The international community is responding. “U.N. Secretary-General Ban Ki-moon has written to Syrian President Bashar al-Assad urging him not to use chemical weapons,” Reuters reports. Ban told the head of the Organization for the Prohibition of Chemical Weapons that “any use of such weapons would be an outrageous crime with dire consequences.” Who knows, Moon may get angry enough to write a second letter.
This seems as good a time as any to mention the Walter Duranty Awards, a brand-new journalism prize for whose inaugural dinner in October this columnist served as master of ceremonies. Winning first prize, edging out CBS’s Bob Simon and What’s Left of Newsweek’s Andrew Sullivan, were Anna Wintour of Vogue and writer Joan Buck, for a March 2011 cover story titled “Asma al-Assad: A Rose in the Desert.”

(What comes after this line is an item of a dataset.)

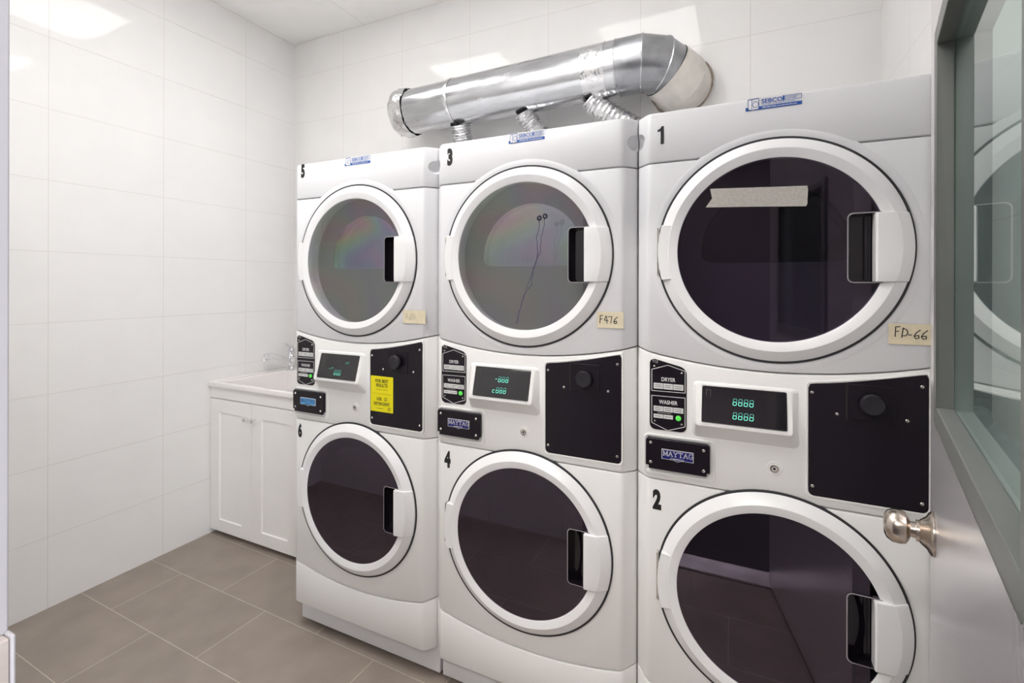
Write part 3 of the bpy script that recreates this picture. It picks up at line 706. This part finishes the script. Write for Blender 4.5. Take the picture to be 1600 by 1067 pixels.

Claudia Rosett, who presented the award, summed up the article:
Ms. Buck, for whom Vogue obtained extraordinary access to the Assads, gushed about Asma as “the freshest and most magnetic of first ladies . . . breezy, conspiratorial, and fun . . . a thin long-limbed beauty with a trained analytic mind who dresses with cunning understatement.” Ms. Buck treated her readers to visions of Asma waking at dawn to begin her charitable rounds, including her campaign urging millions of young Syrians to engage in “active citizenship.” There were vignettes of Asma flying around Syria in a French-built corporate jet, or careening through traffic behind the wheel of a plain SUV, en route to museums, schools, and orphanages, a study in “energetic grace,” deftly accessorized with little more than a necklace of Chanel agates; shoes and Syrian silk tote bag by French designer Christian Louboutin.
You can read the whole piece at PresidentAssad.net, but it is gone from Vogue’s website. Further investigation suggested there was a dark side to the Assad family’s activities.